Print word for word the first line of the listing below and every line after it, through the line with "print('land', round(time.time() - T0, 1))". Leave out the pictures and the rest.

---

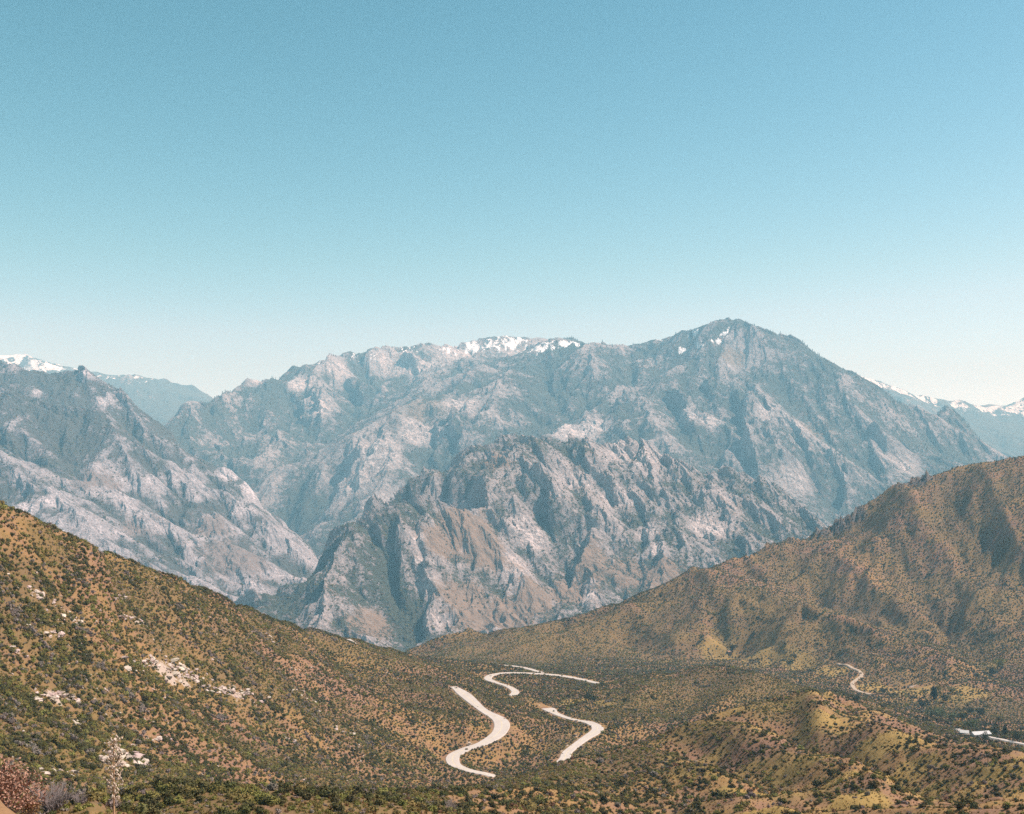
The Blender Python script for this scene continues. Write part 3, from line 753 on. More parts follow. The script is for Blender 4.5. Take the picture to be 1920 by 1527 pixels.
# --- far snowy ranges
fl = [(-250, 640, 15500), (-60, 662, 15200), (0, 668, 15000), (35, 664, 15000), (70, 672, 15000), (130, 690, 15000), (200, 702, 15200), (270, 705, 15500), (320, 715, 15500), (370, 726, 15300), (395, 744, 15200), (420, 745, 16500), (450, 735, 17000), (600, 760, 16000), (900, 780, 15500), (1300, 770, 15500),
      (1560, 690, 15500), (1620, 707, 15500), (1650, 713, 15500), (1700, 735, 15500), (1750, 747, 15800), (1800, 752, 16000), (1840, 759, 16500), (1880, 762, 17000), (1905, 754, 17500), (1930, 742, 17500), (2000, 735, 17000), (2200, 720, 17000)]
pts = world_pts(fl) + back(fl, 1.08, 0.6)
pts += world_pts([(0, 720, 13800), (200, 760, 13600), (300, 780, 13400), (340, 800, 13000), (250, 740, 14300), (1700, 790, 13900), (1800, 800, 13800), (1900, 820, 13500), (1900, 855, 13000), (1780, 780, 14600), (2100, 800, 13800), (900, 880, 13000), (-200, 760, 13500), (1880, 790, 15000)])
FAR = Layer('snowy_range', -260, 2180, 420, grows((12800, 17800, 150), (17800, 19000, 6)))
X, Y = FAR.flat()
z, gx, gy = Rbf(pts, 120.0)(X, Y)
h, g = erode(X, Y, gx, gy, 1300.0, np.full_like(X, 70.0), 6, 220, 0.52, 0.4)
dz = h - 20 + fbm(X / 600, Y / 700, 5, 351, 0.55, ridged=True) * 40
z = z + dz
FAR.set(z.reshape(FAR.gx.shape))
FAR.fit(fl, 13500, 18000, 26, 0.05)
FAR.X = FAR.X - 0.4 * dz.reshape(FAR.gx.shape)
FAR.at['spur'] = g
FAR.at['bare'] = np.zeros_like(z) + 0.1
FAR.at['grass'] = np.zeros_like(z)
FAR.at['snow'] = np.maximum(blobs(FAR, [(20, 668, 60, 1.0), (80, 682, 46, .95), (-100, 660, 80, 1), (150, 692, 30, .7), (270, 710, 40, .5), (210, 705, 30, .5), (1640, 715, 40, 1.0), (1690, 735, 36, 1.0), (1740, 750, 26, .7), (1800, 758, 36, .75), (1860, 764, 40, .9), (1900, 765, 40, 1.0), (1960, 755, 60, 1), (420, 745, 26, .9), (1720, 745, 20, .8)]), 0)

print('land', round(time.time() - T0, 1))

M_MID = mountain_material('ridge_granite', 30.0, (0.385, 0.33, 0.315), (0.18, 0.155, 0.152), (0.06, 0.064, 0.042), (0.26, 0.185, 0.135), -0.10, -0.12)
M_WALL = mountain_material('canyon_granite', 34.0, (0.36, 0.328, 0.338), (0.155, 0.14, 0.148), (0.072, 0.072, 0.062), (0.23, 0.185, 0.168), 0.035, -0.2)
M_BIG = mountain_material('mountain_granite', 60.0, (0.39, 0.345, 0.335), (0.18, 0.163, 0.163), (0.068, 0.075, 0.06), (0.28, 0.225, 0.18), -0.05, -0.2, snow=True)
M_FAR = mountain_material('range_granite', 110.0, (0.40, 0.37, 0.36), (0.24, 0.22, 0.21), (0.10, 0.115, 0.105), (0.24, 0.21, 0.18), 0.1, -0.2, snow=True)
M_HILL = hill_material('dry_hillside')
NEAR.build(M_HILL, True)
HILLS.build(M_HILL, True)
MID.build(M_MID, False)
WALL.build(M_WALL, False)
BIG.build(M_BIG, False)
FAR.build(M_FAR, False)

# canyon floor datum out to the horizon
me = bpy.data.meshes.new('ground')
G = 23500.0
me.from_pydata([(-G, -8800, 20), (G, -8800, 20), (G, 20400, 20), (-G, 20400, 20)], [], [(0, 1, 2, 3)])
me.materials.append(plain('canyon_floor', (0.10, 0.095, 0.05), (0.25, 0.19, 0.12), 90.0, detail=5))
o = bpy.data.objects.new('ground', me); COL.objects.link(o); o['kind'] = 'structure'

# ------------------------------------------------------------------ roads
M_ROAD = plain('sun_bleached_asphalt', (0.36, 0.305, 0.265), (0.50, 0.435, 0.385), 7.0, 0.9)
M_DIRT = plain('pale_dirt', (0.32, 0.24, 0.17), (0.42, 0.33, 0.25), 2.0, 0.95)
M_LINE = plain('road_paint', (0.55, 0.44, 0.24), (0.60, 0.49, 0.28), 1.0, 0.8)


def ribbon(name, P, mat, lift, scale=1.0, half=None, off=0.0):
    v = []; f = []
    t = np.gradient(P[:, :2], axis=0); t /= np.linalg.norm(t, axis=1)[:, None] + 1e-9
    for i, p in enumerate(P):
        hw = half if half else p[3] * scale
        nx, ny = -t[i, 1], t[i, 0]
        for s in (-1, 1):
            v.append((p[0] + nx * (s * hw + off), p[1] + ny * (s * hw + off), p[2] + lift))
        v.append((p[0] + nx * (hw + 1.2 + off), p[1] + ny * (hw + 1.2 + off), p[2] + lift - 1.2))
        v.append((p[0] - nx * (hw + 1.2 - off), p[1] - ny * (hw + 1.2 - off), p[2] + lift - 1.2))
        if i:
            a = (i - 1) * 4; b = i * 4
            f += [(a, a + 1, b + 1, b)]
            if half is None:
                f += [(a + 1, a + 2, b + 2, b + 1), (a + 3, a, b, b + 3)]
    me = bpy.data.meshes.new(name); me.from_pydata(v, [], f); me.materials.append(mat)
    o = bpy.data.objects.new(name, me); COL.objects.link(o); o['kind'] = 'structure'
    return o


for rd in ROADS:
    r = ribbon('road', rd, M_ROAD, 0.12)
    for k in (-1, 1):
        ln = ribbon('road_marking', rd, M_LINE, 0.126, half=0.07, off=0.12 * k)
        del ln['kind']
        ln.parent = r

TRACK = []
for px, py in ((1572, 1245), (1590, 1248), (1605, 1256), (1616, 1266), (1608, 1274), (1598, 1282), (1602, 1292), (1616, 1299), (1634, 1303)):
    p = HILLS.hit(px, py); TRACK.append((*p, 2.2))
trk = spline(TRACK, 5.0)
trk[:, 2] = HILLS.ground(trk[:, 0], trk[:, 1]) + 0.5
ribbon('dirt_track', trk, M_DIRT, 0.25)
T2 = []
for px, py in ((1795, 1368), (1812, 1378), (1835, 1381), (1860, 1385), (1890, 1391), (1920, 1397), (1980, 1408)):
    p = HILLS.hit(px, py); T2.append((*p, 2.0))
trk2 = spline(T2, 5.0)
trk2[:, 2] = HILLS.ground(trk2[:, 0], trk2[:, 1]) + 0.6
ribbon('valley_road', trk2, M_ROAD, 0.3)

# ------------------------------------------------------------------ plants
def mesh_obj(name, v, f, mats, mi=None, smooth=False):
    me = bpy.data.meshes.new(name); me.from_pydata([tuple(map(float, a)) for a in v], [], f)
    for m in (mats if isinstance(mats, list) else [mats]): me.materials.append(m)
    if mi is not None: me.polygons.foreach_set('material_index', np.array(mi, dtype=np.int32))
    if smooth: me.polygons.foreach_set('use_smooth', np.full(len(f), True))
    me.update()
    return me


def shrub_mesh(name, mat, seed, leaves=150, lobes=7, leaf=0.16, flat=0.75, spread=0.62):
    """low rounded bush about 2 m wide and 1.5 m tall made of leaf sprays round uneven lobes"""
    r = np.random.default_rng(seed); v = []; f = []
    L = []
    for i in range(lobes):
        a = r.uniform(0, 6.28); d = r.uniform(0, spread)
        rad = r.uniform(0.32, 0.55)
        L.append((math.cos(a) * d, math.sin(a) * d, r.uniform(0.35, 0.95) * flat - 0.12 * d, rad))
    for cx, cy, cz, rad in L:                     # solid heart of each lobe
        b = len(v)
        for zz, rr in ((-0.9, 0.35), (-0.3, 0.8), (0.35, 0.75), (0.8, 0.3)):
            for k in range(5):
                a = k * 1.2566 + r.uniform(-0.4, 0.4) + zz
                q = rad * 0.82 * r.uniform(0.75, 1.1)
                v.append((cx + math.cos(a) * rr * q, cy + math.sin(a) * rr * q, max(0.0, cz + zz * q)))
        for j in range(3):
            for k in range(5):
                f.append((b + j * 5 + k, b + j * 5 + (k + 1) % 5, b + (j + 1) * 5 + (k + 1) % 5, b + (j + 1) * 5 + k))
        f.append(tuple(b + 15 + k for k in range(5)))
    for i in range(leaves):
        cx, cy, cz, rad = L[r.integers(len(L))]
        n = r.normal(size=3); n[2] = abs(n[2]) * 0.9 - 0.25; n /= np.linalg.norm(n)
        p = np.array([cx, cy, cz]) + n * rad * r.uniform(0.8, 1.18)
        if p[2] < 0.02: continue
        t = np.cross(n, r.normal(size=3)); t /= np.linalg.norm(t) + 1e-6
        u = np.cross(n, t) + n * r.uniform(-0.2, 0.9)
        s = leaf * r.uniform(0.6, 1.4); b = len(v)
        v += [p - t * s * 0.6, p + t * s * 0.6, p + u * s * 1.5]
        f.append((b, b + 1, b + 2))
    return mesh_obj(name, v, f, mat)


def twig_mesh(name, mat, seed, n=70, h=1.6, w=1.3, thick=0.02):
    """leafless bush: thin branching stems fanning from the base"""
    r = np.random.default_rng(seed); v = []; f = []
    def seg(a, b, ra, rb):
        a = np.array(a); b = np.array(b); d = b - a; d /= np.linalg.norm(d) + 1e-9
        t = np.cross(d, [0.3, 0.5, 0.8]); t /= np.linalg.norm(t) + 1e-9; u = np.cross(d, t)
        k = len(v)
        for p, q in ((a, ra), (b, rb)):
            for m in range(3):
                an = m * 2.094
                v.append(p + (t * math.cos(an) + u * math.sin(an)) * q)
        for m in range(3):
            f.append((k + m, k + (m + 1) % 3, k + 3 + (m + 1) % 3, k + 3 + m))
    for i in range(n):
        a = r.uniform(0, 6.28); e = r.uniform(0.35, 1.0)
        top = np.array([math.cos(a) * w * 0.5 * r.uniform(0.2, 1), math.sin(a) * w * 0.5 * r.uniform(0.2, 1), h * e])
        p0 = np.array([math.cos(a) * 0.08, math.sin(a) * 0.08, 0.0]); mid = p0 * 0.5 + top * 0.5 + r.normal(size=3) * 0.08
        seg(p0, mid, thick, thick * 0.7); seg(mid, top, thick * 0.7, thick * 0.4)
        for j in range(4):
            q = mid + (top - mid) * r.uniform(0, 1); seg(q, q + r.normal(size=3) * 0.16 + [0, 0, 0.16], thick * 0.45, thick * 0.2)
    return mesh_obj(name, v, f, mat)


def conifer_mesh(name, mat, seed, tiers=8):
    """tree 1 m tall and 0.34 m wide, layered drooping boughs"""
    r = np.random.default_rng(seed); v = []; f = []
    for k in range(4):
        a = k * 1.5708; v.append((math.cos(a) * 0.02, math.sin(a) * 0.02, 0))
    v.append((0, 0, 0.9))
    f += [(k, (k + 1) % 4, 4) for k in range(4)]
    for t in range(tiers):
        z = 0.14 + 0.8 * t / tiers; rad = 0.2 * (1 - t / tiers) ** 0.8 + 0.02
        nb = 7
        for k in range(nb):
            a = k * 6.283 / nb + t * 0.7 + r.uniform(-0.3, 0.3); q = rad * r.uniform(0.65, 1.25)
            b = len(v); wd = 0.42
            v += [(0, 0, z + 0.12), (math.cos(a - wd) * q * 0.75, math.sin(a - wd) * q * 0.75, z + r.uniform(-0.01, 0.03)), (math.cos(a) * q * 1.15, math.sin(a) * q * 1.15, z - 0.05), (math.cos(a + wd) * q * 0.75, math.sin(a + wd) * q * 0.75, z + r.uniform(-0.01, 0.03))]
            f += [(b, b + 1, b + 2), (b, b + 2, b + 3)]
    return mesh_obj(name, v, f, mat)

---

▶ Completed exercise
The Blender Python script for this scene continues. Write part 3, from line 753 on. More parts follow. The script is for Blender 4.5. Take the picture to be 1920 by 1527 pixels.
# --- far snowy ranges
fl = [(-250, 640, 15500), (-60, 662, 15200), (0, 668, 15000), (35, 664, 15000), (70, 672, 15000), (130, 690, 15000), (200, 702, 15200), (270, 705, 15500), (320, 715, 15500), (370, 726, 15300), (395, 744, 15200), (420, 745, 16500), (450, 735, 17000), (600, 760, 16000), (900, 780, 15500), (1300, 770, 15500),
      (1560, 690, 15500), (1620, 707, 15500), (1650, 713, 15500), (1700, 735, 15500), (1750, 747, 15800), (1800, 752, 16000), (1840, 759, 16500), (1880, 762, 17000), (1905, 754, 17500), (1930, 742, 17500), (2000, 735, 17000), (2200, 720, 17000)]
pts = world_pts(fl) + back(fl, 1.08, 0.6)
pts += world_pts([(0, 720, 13800), (200, 760, 13600), (300, 780, 13400), (340, 800, 13000), (250, 740, 14300), (1700, 790, 13900), (1800, 800, 13800), (1900, 820, 13500), (1900, 855, 13000), (1780, 780, 14600), (2100, 800, 13800), (900, 880, 13000), (-200, 760, 13500), (1880, 790, 15000)])
FAR = Layer('snowy_range', -260, 2180, 420, grows((12800, 17800, 150), (17800, 19000, 6)))
X, Y = FAR.flat()
z, gx, gy = Rbf(pts, 120.0)(X, Y)
h, g = erode(X, Y, gx, gy, 1300.0, np.full_like(X, 70.0), 6, 220, 0.52, 0.4)
dz = h - 20 + fbm(X / 600, Y / 700, 5, 351, 0.55, ridged=True) * 40
z = z + dz
FAR.set(z.reshape(FAR.gx.shape))
FAR.fit(fl, 13500, 18000, 26, 0.05)
FAR.X = FAR.X - 0.4 * dz.reshape(FAR.gx.shape)
FAR.at['spur'] = g
FAR.at['bare'] = np.zeros_like(z) + 0.1
FAR.at['grass'] = np.zeros_like(z)
FAR.at['snow'] = np.maximum(blobs(FAR, [(20, 668, 60, 1.0), (80, 682, 46, .95), (-100, 660, 80, 1), (150, 692, 30, .7), (270, 710, 40, .5), (210, 705, 30, .5), (1640, 715, 40, 1.0), (1690, 735, 36, 1.0), (1740, 750, 26, .7), (1800, 758, 36, .75), (1860, 764, 40, .9), (1900, 765, 40, 1.0), (1960, 755, 60, 1), (420, 745, 26, .9), (1720, 745, 20, .8)]), 0)

print('land', round(time.time() - T0, 1))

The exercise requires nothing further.